In January 2023, data from the final quarter of 2022 also showed that Britain’s economy generated more jobs than anticipated, alongside faster-than-anticipated wage growth. Forex traders were surprised by the labor market growth and began to price in another interest rate hike.

Sterling rose after an additional 27K jobs were generated in the three months to 31st December 2022. That projection was unchanged from the previous month, but consensus believed a slowdown to 5K new jobs was in the works.

Unemployment was unaffected, holding firm at 3.6 per cent. People signing on for unemployment benefits rose by 19.6K, less than the 19.7K markets were expecting.

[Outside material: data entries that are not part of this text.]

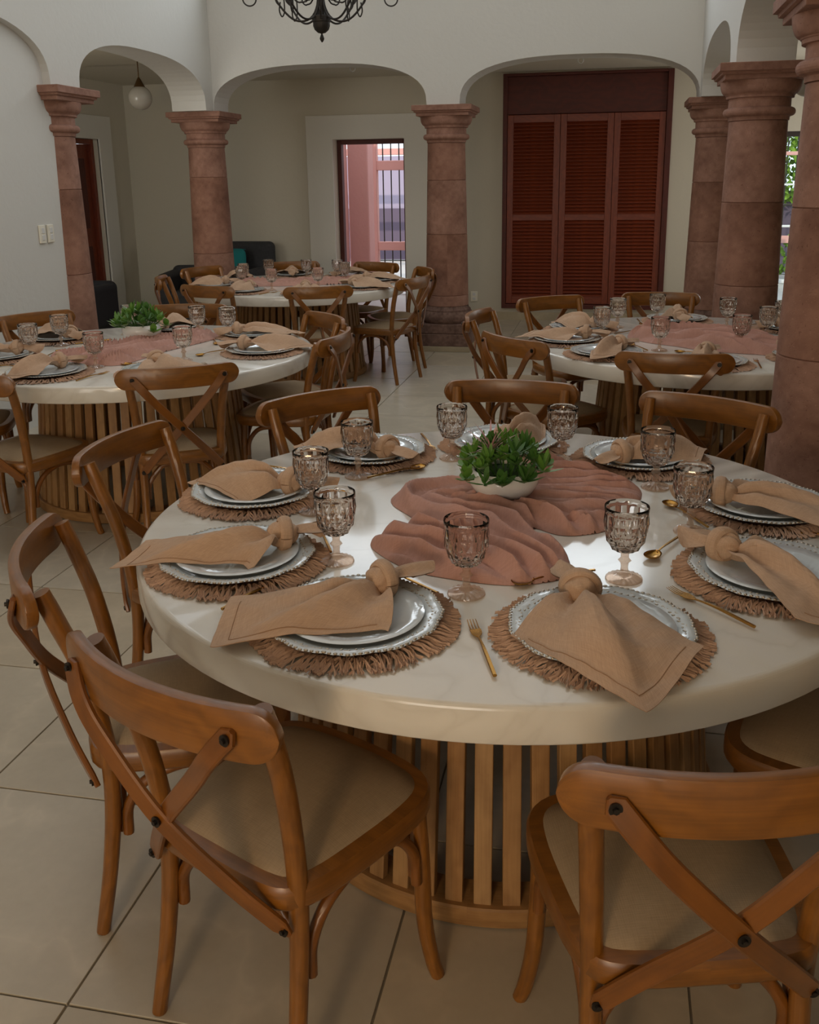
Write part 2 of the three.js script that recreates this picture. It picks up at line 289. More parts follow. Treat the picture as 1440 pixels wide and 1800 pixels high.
// door surrounds, frames and skirting
struct('trim_1', planarUV(move(extr([[-3.45, 0], [DX0, 0], [DX0, DH], [DX1, DH], [DX1, 0], [-2.05, 0], [-2.05, 2.258], [-3.45, 2.258]], 0.035, 0.004), 0, 0, ZB - 0.005)), M.trimWhite);
struct('trim_2', planarUV(move(extr([[9.1, 0], [9.35, 0], [9.35, 2.03], [10.08, 2.03], [10.08, 0], [10.35, 0], [10.35, 2.28], [9.1, 2.28]], 0.035, 0.004).rotateY(Math.PI / 2), -5.66, 0, 0)), M.trimWhite);
const d1 = base('door_frame', (DX0 + DX1) / 2, 0, ZB - 0.21);
part('jamb', rbox(0.05, DH, 0.1, 0.006, -(DX1 - DX0) / 2 + 0.025, DH / 2, 0, 'y'), M.mahogDark, d1); part('jamb', rbox(0.05, DH, 0.1, 0.006, (DX1 - DX0) / 2 - 0.025, DH / 2, 0, 'y'), M.mahogDark, d1); part('lintel', rbox(DX1 - DX0 - 0.1, 0.05, 0.1, 0.006, 0, DH - 0.025, 0), M.mahogDark, d1);
tag(d1, 'dark wooden frame of the open doorway to the pink courtyard', 'door frame');
const d2 = base('wooden_door', -5.76, 0, -9.715);
part('jamb', rbox(0.1, 2.03, 0.05, 0.006, 0, 1.015, 0.34, 'y'), M.mahog, d2); part('jamb', rbox(0.1, 2.03, 0.05, 0.006, 0, 1.015, -0.34, 'y'), M.mahog, d2); part('lintel', rbox(0.1, 0.05, 0.63, 0.006, 0, 2.005, 0), M.mahog, d2);
part('door_leaf', rbox(0.045, 1.97, 0.62, 0.004, -0.02, 0.99, 0, 'y'), M.mahog, d2);
for (const y of [0.5, 1.45]) part('raised_panel', rbox(0.02, 0.75, 0.4, 0.008, 0.008, y, 0, 'y'), M.mahogDark, d2);
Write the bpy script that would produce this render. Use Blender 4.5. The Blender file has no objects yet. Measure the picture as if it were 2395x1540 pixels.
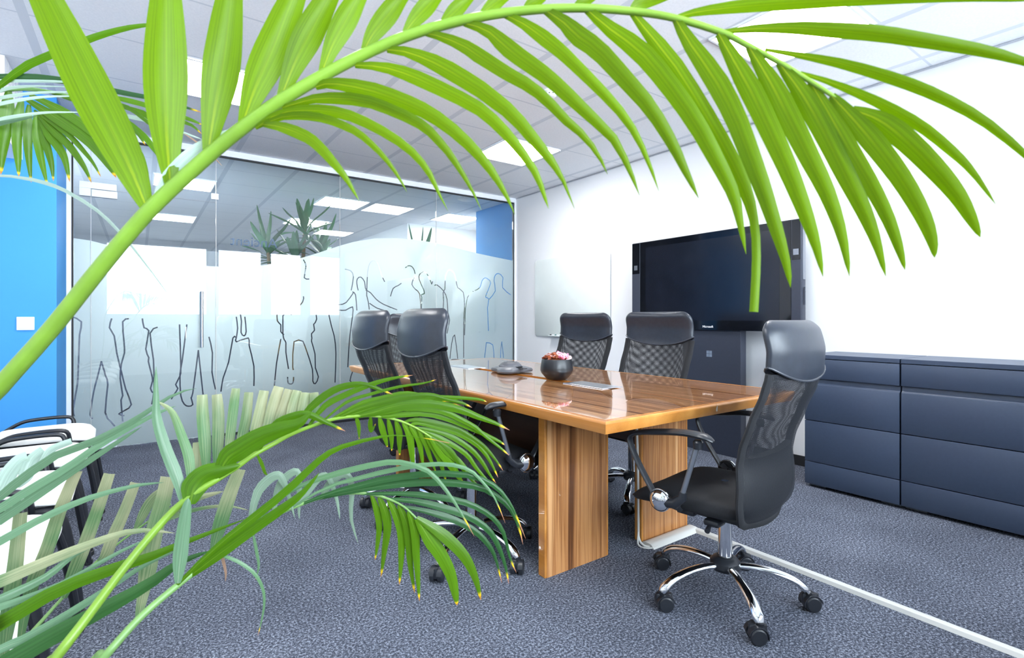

Average earnings including bonuses grew by 6.3 per cent, a rise from October's 6.1 per cent and beating expectations that a 6.2 per cent print would emerge. Take bonuses away and the rate of wage growth rises slightly to 6.4 per cent.

'GBP is trending slightly higher this morning following a mixed UK jobs print,’ said Barclay’s Forex Strategy Unit in a note to investors. ‘Even as vacancies fall, a shortage of qualified workers is forcing firms to raise pay. Wages are going up at the fastest pace since records began, turning the spotlight on the Bank of England, which may need to hike interest rates again.’

That sense of something new happening was echoed by the ONS, which wrote that current wage growth represented 'the largest rate we’ve seen for the private sector.’

For Threadneedle Street to re-think its policy of raising interest rates, employment and wage growth must come down. This would be seen as proof that the economy was cooling, easing domestic inflation pressures.

At the time, Barclays said the situation pointed to another 50 basis-point hike, followed by further increases.

The GBP/EUR rate was under pressure in early 2023 but saw a notable shift to bid after the labor market data print. Investors saw the figures as an indicator that the UK economy was in better shape than believed. GBP/EUR stood at 1.1289 in the hours after publication, having dipped as low as 1.1254 before the release.

Earlier in January, traders were bearish on the Pound, but only insofar as coming US economic data provided inspiration for fresh bids on Greenback exchange rates.

‘A Dollar index move through 103.50 could be sufficient to move GBP/USD back through 1.2100, but it’s our view that the pair will finish the week below 1.2000,’ said Barclays in a January 2023 analyst note.

GBP/USD slid more than ten percent in the latter months of 2022 as gloomy forecasts for Britain’s economy and a reduced pace of Bank of England (BoE) interest rate rises relative to US Federal Reserve kept markets in bearish mode.